Hock–האַק

to bother incessantly, to break, or nag from “hokn a chaynik”– “to knock a teakettle.”teakettle

Hock mir nisht kein tshainik-  האַק מיר נישט קיין טשײַניק

(literally: Don’t knock a tea kettle)

Aside from the metaphor of the subject of the epithet, making meaningless noise as if he/she were banging on a teakettle, the phrase gains from the imagery of the lid of a teakettle full of boiling water “moving up and down, banging against the kettle like a jaw in full flap, clanging and banging and signifying nothing”; ironically, the less the contents, the louder and more annoying the noise.

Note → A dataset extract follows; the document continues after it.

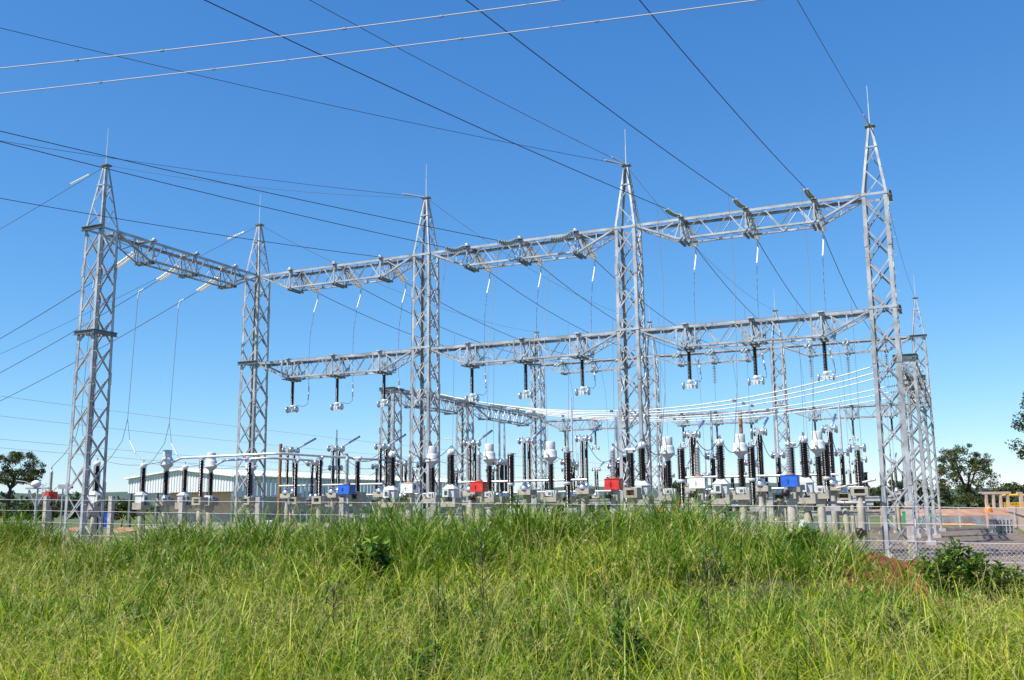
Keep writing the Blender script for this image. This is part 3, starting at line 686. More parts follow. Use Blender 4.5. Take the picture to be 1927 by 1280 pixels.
ends = {}
for i in range(9):
    b, j = divmod(i, 3)
    a = P(S9[i], 0.50, ZU-0.10); e = P(S9[i], 2.1, 11.92+H)
    glass_string('sunlit double string behind the %s bracket of the beam %s' % (ORD[j], WB[b]), a, e, True, 13, 'rear strings of the front row', m='glass_lit', rd=0.095, gap=0.11)
    f = P(S9[i], ROWGAP-2.0, 12.15+H); glass_string('far insulator string before the back row upper beam, %s from the left' % NUM[i], P(S9[i], ROWGAP-.5, ZU), f, True, 9, 'strings before the back row', 0.05)
    wire('conductor crossing rearward, %s bracket of the beam %s' % (ORD[j], WB[b]), sagline(e, f, 1.05, 18), 0.017, 'wire', group='conductors from front row to back row')
    # dropper to the hanging contact
    zc = ZL-1.10-1.30-0.05
    pts = [P(S9[i], 2.05, 11.85+H), P(S9[i]+0.02, 2.0, 11.45+H), P(S9[i]-.02, 1.75, 10.75+H), P(S9[i]-.02, 1.45, 9.4+H), P(S9[i], 1.35, 7.7+H), P(S9[i]+0.1, 1.3, 6.3+H), P(S9[i]+0.28, 1.0, zc+0.2), P(S9[i]+0.32, 0.6, zc), P(S9[i]+0.2, 0.1, zc+0.02)]
    dw = wire('drop wire with white sleeves, %s contact of the beam %s' % (ORD[j], WB[b]), pts, 0.012, 'wire_mid', group='drop wires to the hanging contacts', name='drop_wire')
    build('white_sleeve', MB().tube(pts[0:3], 0.04, 6), 'white', dw); build('white_sleeve', MB().tube([pts[5]+(pts[4]-pts[5])*0.15, pts[5], pts[5]+(pts[6]-pts[5])*0.7], 0.038, 6), 'white', dw)
# right bay line conductors, coming over the camera
far = {6: (18.31, -22.8, 13.7), 7: (24.36, -19.84, 13.7), 8: (28.45, -17.84, 13.7)}
GW = 'thick line conductors overhead'
for i, (s_, t_, z_) in far.items():
    a = P(S9[i], -0.62, ZU+0.06); o = P(s_, t_, z_+H); d = (o-a).normalized(); e = a + d*1.7 + Vector((0, 0, -0.02))
    glass_string('glass insulator string on top of the right upper beam at its %s bracket' % ORD[i-6], a, a+d*1.25, True, 9, 'front strings of the right bay', 0.09, rd=0.072, gap=0.06)
    wire('thick dark line conductor landing at the %s bracket of the right upper beam' % ORD[i-6], sagline(a+d*1.25, o+(o-e)*1.2, 0.55, 20), 0.016, 'wire', group=GW)
    k1 = a+d*1.9+Vector((0, 0, -0.05)); top = P(S9[i], -4.0, 4.95+H-2.5)
    wire('thin drop wire from the knot of the %s thick conductor to a bucket head' % ORD[i-6], [k1, k1+Vector((0.02, 0.03, -0.9)), k1.lerp(top, 0.35)+Vector((0.1, 0, 0)), k1.lerp(top, 0.8), P(S9[i]-.1, -4.5, 4.45+.2), P(S9[i], -4.35, 4.40)], 0.012, 'wire_mid', group='drop wires of the right bay', name='drop_wire')
# middle bay
for i, o, lb in ((3, P(4.35, -19.59, 14.0+H), 'dark line conductor landing at the left bracket right of the middle tower'), (4, P(5.2, -20.24, 14.0+H), 'dark line conductor landing at the middle bracket right of the middle tower')):
    a = P(S9[i], -0.62, ZU+0.06); d = (o-a).normalized()
    wire(lb, sagline(P(S9[i]-0.95, -1.0, ZU-0.06), o+(o-a)*1.2, 0.6, 20), 0.017, 'wire', group=GW)
for i in (3, 4, 5):
    a = P(S9[i], -0.62, ZU+0.04); e = P(S9[i]-0.95, -1.0, ZU-0.06) if i < 5 else P(S9[i]-1.15, -1.0, ZU-0.33)
    glass_string('droopy glass insulator string hanging left of the %s bracket right of the middle tower' % ORD[i-3], a, e, True, 10, 'front strings of the middle bay', 0.20)
    top = P(S9[i]-.05, -4.3, 4.42)
    wire('thin drop wire from the %s droopy string to a bucket head' % ORD[i-3], [e, e+Vector((0, 0, -1.0)), e.lerp(top, 0.5)+Vector((-.15, -.1, 0)), e.lerp(top, 0.9)+Vector((0, 0, -.2)), top], 0.012, 'wire_mid', group='drop wires of the middle bay', name='drop_wire')
a = P(S9[2], -0.62, ZU+0.04); o = P(-0.47, -15.86, 13.5+H)
wire('dark line conductor landing at the right bracket left of the middle tower', sagline(a, o+(o-a)*1.3, 0.7, 20), 0.016, 'wire', group=GW)
# earth wires
GE = 'earth wires at the tower peaks'
def strand_grip(label, p, q, frac_len=1.5):
    pass
def earth(label, a, o, ext=1.2, sag=0.5, grip=True, m='wire'):
    a, o = Vector(a), Vector(o); e = o+(o-a)*ext; pts = sagline(a, e, sag, 22)
    w_ = wire(label, pts, 0.011, m, 'earth wire', GE, 'earth_wire')
    if grip: build('spiral_grip', MB().tube([a, a+(e-a).normalized()*1.3+Vector((0, 0, -.03))], 0.03, 6), 'wire_light', w_)
earth('earth wire from the right end tower peak going up over the viewer', P(3*BAY, 0, ZA+.08), P(31.53, -11.32, 16.2+H), 2.0, 0.2)
earth('steeper of two earth wires meeting at the peak right of the red box', P(2*BAY, 0, ZA+.08), P(18.03, -17.92, 16.2+H), 1.5, 0.6)
earth('flatter of two earth wires meeting at the peak right of the red box', P(2*BAY, 0, ZA+.06), P(8.35, -22.65, 16.2+H), 1.2, 1.0)
earth('earth wire arriving at the middle tower peak from the upper left', P(BAY, 0, ZA+.06), P(-1.53, -15.32, 16.5+H), 1.2, 0.8)
for nm, s_, t_, a_, e_ in (('far left tower', 0, -BAY, (-1.5, 0.4), (-24, 3.0)), ('corner tower', 0, 0, (-1.5, .4), (-24, 3.0))):
    p = P(s_, t_, ZA+.02); q = P(s_-24, t_+0.5, ZA-5.2)
    d = (q-p).normalized()
    earth('earth wire leaving the %s peak down to the left' % nm, p, q, 1.5, 1.2, False)
    s0 = p+d*1.0; glass_string('small beaded insulator on the earth wire left of the %s peak' % nm, s0, s0+d*1.5, False, 9, 'beaded insulators on the earth wires', m='glass_lit', rd=0.052)
earth('very thin earth wire from the far left peak to the middle peak', P(0, -BAY, ZA+.06), P(BAY, 0, ZA+.04), 0.0, 0.35, False, 'wire_mid')
for b in range(3):
    earth('thin earth wire from the %s front peak back to the rear row' % ('corner', 'middle', 'bright')[b], P(b*BAY, 0, ZA+.04), P(b*BAY, ROWGAP, ZA+.04), 0, 1.0, False, 'wire_mid')
earth('thin earth wire from the right end front peak back to the rear row', P(3*BAY, 0, ZA+.04), P(3*BAY, ROWGAP, ZA+.04), 0, 1.0, False, 'wire_mid')
for b in range(3): earth('thin earth wire along the back row peaks, %s span' % ORD[b], P(b*BAY, ROWGAP, ZA+.04), P((b+1)*BAY, ROWGAP, ZA+.04), 0, .3, False, 'wire_mid')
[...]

The phrase became familiar to many Americans without contact with Yiddish speakers by appearing in two popular Three Stooges short films. In one, Moe announces he is going to the hockshop and Larry replies “While you’re there, hock me a tshaynik“; in the other, Larry, disguised as a Chinese laundryman, pretending to speak Chinese utters a stream of Yiddish doubletalk  ending with “Hak mir nisht keyn tshaynik, and I don’t mean efsher (maybe)!” The phrase has become relatively common in English in half-translated forms such as “Don’t hock my chainik”, to the point where shortened versions of the phrase, such as “You don’t have to hock me about it!” proliferate on TV and the movies, particularly where the speaker is intended to represent a resident of NYC even if not Jewish.

e.g.- Q: “Ben, did you take the garbage out yet?”

A: “This is the hundredth time you’ve asked me that– don’t hock me a chainik!!!”